Among Mabel Bassett’s lifers, Wilkens stood out as a leader; she was well-liked and respected, and as she moved through the prison with her questionnaire, women stopped to hear what she had to say. There was no incentive to fill it out, because no law yet existed to help survivors. There was only Wilkens’ force of personality and a simple request: “If you’ve experienced domestic violence, and that’s connected to why you’re here, will you fill this out?”
One hundred and fifty-six women filled out the survey. McCarty, who would go on to become Wilkens’ attorney, told me she read them in a single sitting, so unmoored by the women’s stories that she had to lie down when she finished. When I went to talk to her last year in Tulsa, she told me that I could read them, too.
I’m sharing brief excerpts of them here because they do more than document individual suffering. They also expose something broader: the systemic blind spots that allowed so many of these women’s histories to go unheard in police reports, courtrooms and sentencing decisions.
Fear and terror are the predominant themes. “The abuse graduated from emotional to verbal to physical to sexual,” wrote one woman.
“He said he was going to kill me and hide the body,” wrote another. “His wife before me had her nose broken twice.”

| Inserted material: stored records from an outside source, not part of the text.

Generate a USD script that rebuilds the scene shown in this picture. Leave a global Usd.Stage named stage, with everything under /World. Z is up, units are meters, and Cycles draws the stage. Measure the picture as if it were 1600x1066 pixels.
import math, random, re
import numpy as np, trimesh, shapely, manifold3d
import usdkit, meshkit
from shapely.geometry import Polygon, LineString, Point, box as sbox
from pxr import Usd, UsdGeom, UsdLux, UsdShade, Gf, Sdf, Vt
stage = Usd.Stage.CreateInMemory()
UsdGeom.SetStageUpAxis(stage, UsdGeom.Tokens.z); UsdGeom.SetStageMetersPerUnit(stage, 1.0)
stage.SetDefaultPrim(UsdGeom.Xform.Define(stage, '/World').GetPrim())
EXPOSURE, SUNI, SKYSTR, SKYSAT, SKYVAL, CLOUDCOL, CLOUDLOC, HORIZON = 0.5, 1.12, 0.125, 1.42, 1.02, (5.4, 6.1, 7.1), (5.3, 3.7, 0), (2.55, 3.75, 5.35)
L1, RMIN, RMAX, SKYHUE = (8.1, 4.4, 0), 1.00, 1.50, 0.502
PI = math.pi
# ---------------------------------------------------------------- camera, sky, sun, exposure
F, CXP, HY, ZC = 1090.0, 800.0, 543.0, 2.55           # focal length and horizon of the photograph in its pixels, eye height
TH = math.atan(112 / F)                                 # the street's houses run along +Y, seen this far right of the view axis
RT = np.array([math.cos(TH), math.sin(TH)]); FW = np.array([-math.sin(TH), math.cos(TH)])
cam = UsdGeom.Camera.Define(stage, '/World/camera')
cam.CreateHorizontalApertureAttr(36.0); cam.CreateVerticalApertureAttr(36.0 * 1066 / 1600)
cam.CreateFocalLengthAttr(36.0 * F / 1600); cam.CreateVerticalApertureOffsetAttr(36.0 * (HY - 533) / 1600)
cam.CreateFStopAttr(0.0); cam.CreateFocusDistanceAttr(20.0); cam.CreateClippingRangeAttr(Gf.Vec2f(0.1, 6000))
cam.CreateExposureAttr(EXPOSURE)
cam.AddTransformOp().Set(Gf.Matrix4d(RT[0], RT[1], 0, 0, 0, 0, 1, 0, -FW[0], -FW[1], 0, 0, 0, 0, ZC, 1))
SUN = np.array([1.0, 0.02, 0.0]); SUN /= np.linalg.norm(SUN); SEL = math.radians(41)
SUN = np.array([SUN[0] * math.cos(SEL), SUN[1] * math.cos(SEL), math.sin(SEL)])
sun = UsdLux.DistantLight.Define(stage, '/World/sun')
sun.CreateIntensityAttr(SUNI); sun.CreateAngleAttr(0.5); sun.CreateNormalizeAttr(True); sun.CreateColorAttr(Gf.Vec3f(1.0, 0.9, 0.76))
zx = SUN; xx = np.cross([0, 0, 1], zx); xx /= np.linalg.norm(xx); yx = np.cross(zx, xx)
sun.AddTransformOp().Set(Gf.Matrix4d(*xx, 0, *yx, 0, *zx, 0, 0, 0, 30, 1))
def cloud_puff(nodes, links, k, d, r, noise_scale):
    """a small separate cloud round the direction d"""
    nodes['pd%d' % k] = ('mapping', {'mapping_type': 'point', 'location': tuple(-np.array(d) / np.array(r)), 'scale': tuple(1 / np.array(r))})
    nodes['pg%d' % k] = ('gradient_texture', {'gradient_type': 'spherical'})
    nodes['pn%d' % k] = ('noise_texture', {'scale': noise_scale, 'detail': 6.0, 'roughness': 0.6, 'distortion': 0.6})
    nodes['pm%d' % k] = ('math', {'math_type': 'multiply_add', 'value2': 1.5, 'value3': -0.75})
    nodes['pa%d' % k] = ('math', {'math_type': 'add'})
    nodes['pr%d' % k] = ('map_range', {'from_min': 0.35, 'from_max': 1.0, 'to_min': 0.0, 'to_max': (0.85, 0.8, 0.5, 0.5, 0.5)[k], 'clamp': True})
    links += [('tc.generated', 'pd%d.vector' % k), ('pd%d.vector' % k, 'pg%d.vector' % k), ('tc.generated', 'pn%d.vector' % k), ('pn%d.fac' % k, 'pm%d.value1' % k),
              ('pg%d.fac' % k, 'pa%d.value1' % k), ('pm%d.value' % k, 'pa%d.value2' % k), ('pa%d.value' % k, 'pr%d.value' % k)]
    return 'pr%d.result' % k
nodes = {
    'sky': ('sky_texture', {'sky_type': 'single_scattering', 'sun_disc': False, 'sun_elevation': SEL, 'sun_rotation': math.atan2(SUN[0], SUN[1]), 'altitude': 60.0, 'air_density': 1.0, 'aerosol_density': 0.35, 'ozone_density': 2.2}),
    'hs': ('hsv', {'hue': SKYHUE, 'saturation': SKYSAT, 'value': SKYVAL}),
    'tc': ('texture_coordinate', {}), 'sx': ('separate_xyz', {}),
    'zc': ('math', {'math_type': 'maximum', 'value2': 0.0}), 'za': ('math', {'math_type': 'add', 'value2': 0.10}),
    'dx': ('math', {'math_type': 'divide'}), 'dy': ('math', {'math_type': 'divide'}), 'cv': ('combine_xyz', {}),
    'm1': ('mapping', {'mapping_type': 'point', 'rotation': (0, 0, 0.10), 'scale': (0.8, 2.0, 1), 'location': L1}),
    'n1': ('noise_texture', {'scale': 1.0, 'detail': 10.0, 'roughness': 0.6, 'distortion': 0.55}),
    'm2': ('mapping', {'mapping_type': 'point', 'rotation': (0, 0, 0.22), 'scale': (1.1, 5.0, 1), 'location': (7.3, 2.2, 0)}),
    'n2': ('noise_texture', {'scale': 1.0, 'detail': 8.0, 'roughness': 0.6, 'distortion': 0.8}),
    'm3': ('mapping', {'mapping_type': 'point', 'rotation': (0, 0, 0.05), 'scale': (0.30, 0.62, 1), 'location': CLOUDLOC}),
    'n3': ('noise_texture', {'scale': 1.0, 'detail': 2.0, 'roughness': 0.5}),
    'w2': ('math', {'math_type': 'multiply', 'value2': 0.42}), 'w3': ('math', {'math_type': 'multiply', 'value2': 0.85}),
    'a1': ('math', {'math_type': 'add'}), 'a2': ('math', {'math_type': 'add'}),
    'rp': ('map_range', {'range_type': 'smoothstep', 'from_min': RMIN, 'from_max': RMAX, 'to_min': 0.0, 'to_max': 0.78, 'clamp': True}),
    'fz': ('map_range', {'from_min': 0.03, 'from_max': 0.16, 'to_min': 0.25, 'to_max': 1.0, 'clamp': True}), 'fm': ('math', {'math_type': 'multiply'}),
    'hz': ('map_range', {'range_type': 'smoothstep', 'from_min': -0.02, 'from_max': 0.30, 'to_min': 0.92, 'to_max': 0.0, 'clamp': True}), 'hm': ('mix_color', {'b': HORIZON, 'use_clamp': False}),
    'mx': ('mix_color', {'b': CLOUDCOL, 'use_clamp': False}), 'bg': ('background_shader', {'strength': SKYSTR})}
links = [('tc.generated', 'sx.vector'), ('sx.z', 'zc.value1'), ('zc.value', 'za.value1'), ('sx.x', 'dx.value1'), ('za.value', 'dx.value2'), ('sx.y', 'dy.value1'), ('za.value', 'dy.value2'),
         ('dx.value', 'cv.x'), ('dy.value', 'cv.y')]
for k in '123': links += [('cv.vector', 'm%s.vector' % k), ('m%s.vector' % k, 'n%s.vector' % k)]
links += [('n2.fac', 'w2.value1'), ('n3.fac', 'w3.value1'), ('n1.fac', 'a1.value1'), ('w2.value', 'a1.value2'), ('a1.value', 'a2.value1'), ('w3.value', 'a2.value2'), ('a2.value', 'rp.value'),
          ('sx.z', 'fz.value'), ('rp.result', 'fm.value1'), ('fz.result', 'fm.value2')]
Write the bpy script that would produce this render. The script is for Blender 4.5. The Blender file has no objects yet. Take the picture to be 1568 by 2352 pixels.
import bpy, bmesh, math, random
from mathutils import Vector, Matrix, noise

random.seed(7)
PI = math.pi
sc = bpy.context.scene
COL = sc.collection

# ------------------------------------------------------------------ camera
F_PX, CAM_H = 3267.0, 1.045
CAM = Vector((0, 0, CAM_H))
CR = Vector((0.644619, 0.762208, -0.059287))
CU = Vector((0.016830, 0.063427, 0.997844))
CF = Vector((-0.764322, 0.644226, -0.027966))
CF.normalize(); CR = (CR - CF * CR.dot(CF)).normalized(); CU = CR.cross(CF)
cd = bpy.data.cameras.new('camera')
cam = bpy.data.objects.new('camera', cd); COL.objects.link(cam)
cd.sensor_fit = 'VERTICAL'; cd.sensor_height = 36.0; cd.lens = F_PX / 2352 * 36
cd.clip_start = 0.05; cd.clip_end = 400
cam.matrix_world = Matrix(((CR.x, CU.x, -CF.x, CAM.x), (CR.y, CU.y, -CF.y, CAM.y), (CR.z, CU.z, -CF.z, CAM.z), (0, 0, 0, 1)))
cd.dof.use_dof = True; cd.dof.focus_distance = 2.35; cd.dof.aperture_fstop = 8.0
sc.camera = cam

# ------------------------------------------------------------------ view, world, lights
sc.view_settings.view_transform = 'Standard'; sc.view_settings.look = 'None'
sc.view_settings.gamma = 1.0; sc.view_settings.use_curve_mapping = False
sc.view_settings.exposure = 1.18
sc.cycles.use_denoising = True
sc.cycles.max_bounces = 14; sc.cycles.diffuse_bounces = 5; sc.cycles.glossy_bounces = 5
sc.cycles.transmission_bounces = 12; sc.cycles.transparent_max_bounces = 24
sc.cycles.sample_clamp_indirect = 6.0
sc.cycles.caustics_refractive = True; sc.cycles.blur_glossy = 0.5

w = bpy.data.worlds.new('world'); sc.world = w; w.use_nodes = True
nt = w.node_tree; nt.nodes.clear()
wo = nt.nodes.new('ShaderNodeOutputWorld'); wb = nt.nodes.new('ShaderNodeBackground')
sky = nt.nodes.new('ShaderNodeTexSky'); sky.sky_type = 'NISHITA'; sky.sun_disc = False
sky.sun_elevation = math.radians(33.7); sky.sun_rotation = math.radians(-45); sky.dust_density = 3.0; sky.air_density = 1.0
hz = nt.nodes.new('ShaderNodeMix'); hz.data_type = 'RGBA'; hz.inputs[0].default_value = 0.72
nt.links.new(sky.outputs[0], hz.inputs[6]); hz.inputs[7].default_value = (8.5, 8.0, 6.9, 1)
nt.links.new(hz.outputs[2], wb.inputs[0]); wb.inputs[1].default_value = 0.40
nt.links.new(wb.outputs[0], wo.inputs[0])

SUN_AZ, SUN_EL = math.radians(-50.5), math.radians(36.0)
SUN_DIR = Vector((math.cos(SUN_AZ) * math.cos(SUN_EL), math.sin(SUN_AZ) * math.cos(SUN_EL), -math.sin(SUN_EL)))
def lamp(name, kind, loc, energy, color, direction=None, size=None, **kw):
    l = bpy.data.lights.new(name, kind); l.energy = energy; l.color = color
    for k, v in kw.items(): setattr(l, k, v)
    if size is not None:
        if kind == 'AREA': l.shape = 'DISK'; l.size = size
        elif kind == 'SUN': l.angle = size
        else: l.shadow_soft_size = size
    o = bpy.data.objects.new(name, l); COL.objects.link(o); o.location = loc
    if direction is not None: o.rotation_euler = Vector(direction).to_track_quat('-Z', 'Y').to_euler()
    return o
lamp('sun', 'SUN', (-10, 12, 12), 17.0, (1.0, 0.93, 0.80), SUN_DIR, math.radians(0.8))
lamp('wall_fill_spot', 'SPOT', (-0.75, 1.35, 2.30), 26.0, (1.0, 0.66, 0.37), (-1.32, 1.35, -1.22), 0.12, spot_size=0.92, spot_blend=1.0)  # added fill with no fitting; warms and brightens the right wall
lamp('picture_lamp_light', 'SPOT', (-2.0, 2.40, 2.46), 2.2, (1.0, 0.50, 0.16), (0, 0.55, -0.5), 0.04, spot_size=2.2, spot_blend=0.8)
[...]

“I kept begging for a divorce and he’d threaten to kill my children.”
“From the beating I received, my left ear I don’t hear well.”
“My children’s father he beat me barely made it out alive.”
A fraction of the respondents had, like Wilkens, gone on to kill their abusers. “I didn’t realize I shot him until the gun went off,” wrote one woman.
Another wrote, “One night just snapped, shot & killed my husband.”
Many described a system that had failed them. “My lawyer was arrested during my trial,” wrote one woman whose children were put in foster care after her arrest. “I never even got a chance.”
“Am ready to tell my story,” wrote a woman who was convicted when Ronald Reagan was president. “Have been for a long time.”
The questionnaires became part of the foundation for a legislative push, helping lawmakers grasp how often abuse and criminal charges intersected, and how rarely that history was fully considered in court. When the Oklahoma Survivors’ Act passed in 2024, there was hope that it would offer women like Wilkens and others at Mabel Bassett a meaningful second look at their sentences.
What I learned through my reporting, though, is just how resistant that system can be to change. Wilkens, along with many other women with similar stories, still waits behind bars.
With her, inside Mabel Bassett, is another prisoner whose response to the questionnaire has stayed with me: “I was in a very abusive, sick relationship,” she wrote. “I am FREE now.”